*Short task:*
Transcribe the material in full. Nothing should differ except that the pictures are left out.
____ Data supplied
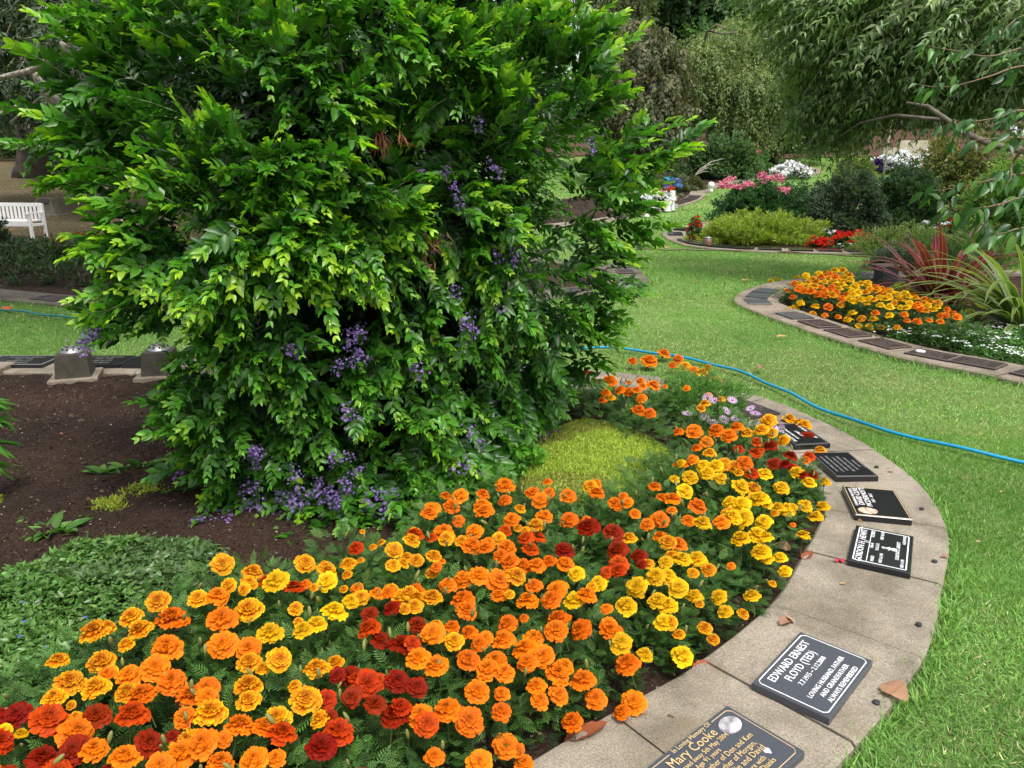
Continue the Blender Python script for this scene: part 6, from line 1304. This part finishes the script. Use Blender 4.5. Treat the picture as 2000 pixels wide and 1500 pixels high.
batches = [grass(90000, (.4, 2.6, .8, 2.8), .027, .0032, TL_BL3, GC), grass(250000, (1.0, 4.2, 2.6, 4.6), .026, .0038, TL_BL, GC), grass(240000, (-.5, 6.5, 4.3, 9.5), .024, .0055, TL_BL, GC), grass(60000, (-7, 0, 6.2, 9.6), .040, .007, TL_BL, GC), grass(190000, (0, 11, 9.3, 19), .045, .010, TL_BL, GC), grass(140000, (1, 26, 18, 38), .06, .024, TL_BL, GC), grass(50000, (-22, -3, 13.5, 34), .05, .022, TL_BL, ((.06, .085, .02), (.13, .14, .04), (.24, .17, .09)))]
# longer fringe along the kerb edges
fr = []
for kn in ('near', 'right', 'middle', 'left'):
    Pk = K[kn]; o_ = nrm(K[kn]-KI[kn]); n = {'near': 9000, 'right': 6000, 'middle': 4000, 'left': 4000}[kn]; i = rng.integers(0, len(Pk), n)
    q = Pk[i]+o_[i]*(rng.uniform(-.005, .05, n))[:, None]+rng.normal(0, .02, (n, 2)); P = np.column_stack([q, terr(q[:, 0], q[:, 1])+.003])
    D = np.column_stack([-o_[i]*rng.uniform(-.3, .8, (n, 1))+rng.normal(0, .4, (n, 2)), rng.uniform(.4, 1.1, n)])
    fr.append((P, D, np.array([0, 0, 1.0])+rng.normal(0, .6, (n, 3)), rng.uniform(.035, .075, n), np.full(n, .0045), varc(lerp(GC[0], GC[1], rng.random(n)), .18), TL_BL3))
allb = [b_ for b_ in batches+fr]
for T in (TL_BL, TL_BL3):
    bs = [b_ for b_ in allb if b_[6] is T]; A_ = [np.concatenate([b_[i] for b_ in bs]) for i in range(6)]
    o = link('lawn_grass', leafmesh('lawn_grass', T, *A_[:5], A_[5], M['grass'])); o['kind'] = 'stuff'; o['label'] = 'short mown lawn grass' if T is TL_BL else 'mown lawn grass and longer tufts along the kerb edges'; o['category'] = 'grass'
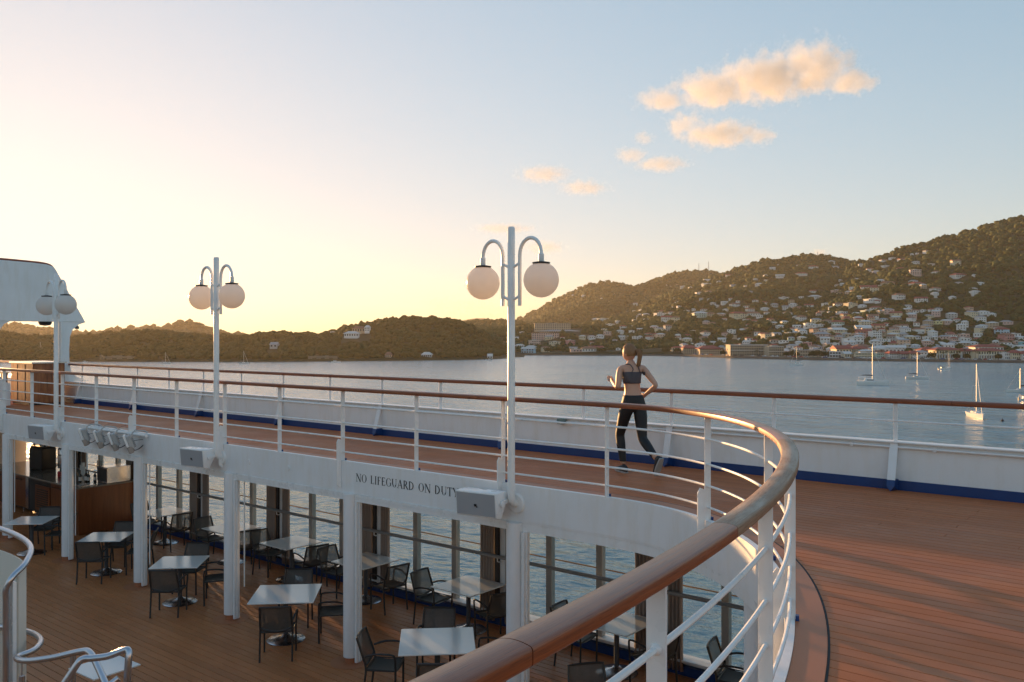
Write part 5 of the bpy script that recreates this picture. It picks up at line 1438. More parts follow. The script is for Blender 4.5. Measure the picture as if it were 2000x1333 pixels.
________
*Result of the exercise:*
Continue the Blender Python script for this scene: part 6, from line 1304. This part finishes the script. Use Blender 4.5. Treat the picture as 2000 pixels wide and 1500 pixels high.
batches = [grass(90000, (.4, 2.6, .8, 2.8), .027, .0032, TL_BL3, GC), grass(250000, (1.0, 4.2, 2.6, 4.6), .026, .0038, TL_BL, GC), grass(240000, (-.5, 6.5, 4.3, 9.5), .024, .0055, TL_BL, GC), grass(60000, (-7, 0, 6.2, 9.6), .040, .007, TL_BL, GC), grass(190000, (0, 11, 9.3, 19), .045, .010, TL_BL, GC), grass(140000, (1, 26, 18, 38), .06, .024, TL_BL, GC), grass(50000, (-22, -3, 13.5, 34), .05, .022, TL_BL, ((.06, .085, .02), (.13, .14, .04), (.24, .17, .09)))]
# longer fringe along the kerb edges
fr = []
for kn in ('near', 'right', 'middle', 'left'):
    Pk = K[kn]; o_ = nrm(K[kn]-KI[kn]); n = {'near': 9000, 'right': 6000, 'middle': 4000, 'left': 4000}[kn]; i = rng.integers(0, len(Pk), n)
    q = Pk[i]+o_[i]*(rng.uniform(-.005, .05, n))[:, None]+rng.normal(0, .02, (n, 2)); P = np.column_stack([q, terr(q[:, 0], q[:, 1])+.003])
    D = np.column_stack([-o_[i]*rng.uniform(-.3, .8, (n, 1))+rng.normal(0, .4, (n, 2)), rng.uniform(.4, 1.1, n)])
    fr.append((P, D, np.array([0, 0, 1.0])+rng.normal(0, .6, (n, 3)), rng.uniform(.035, .075, n), np.full(n, .0045), varc(lerp(GC[0], GC[1], rng.random(n)), .18), TL_BL3))
allb = [b_ for b_ in batches+fr]
for T in (TL_BL, TL_BL3):
    bs = [b_ for b_ in allb if b_[6] is T]; A_ = [np.concatenate([b_[i] for b_ in bs]) for i in range(6)]
    o = link('lawn_grass', leafmesh('lawn_grass', T, *A_[:5], A_[5], M['grass'])); o['kind'] = 'stuff'; o['label'] = 'short mown lawn grass' if T is TL_BL else 'mown lawn grass and longer tufts along the kerb edges'; o['category'] = 'grass'
Write part 5 of the bpy script that recreates this picture. It picks up at line 1438. More parts follow. The script is for Blender 4.5. Measure the picture as if it were 2000x1333 pixels.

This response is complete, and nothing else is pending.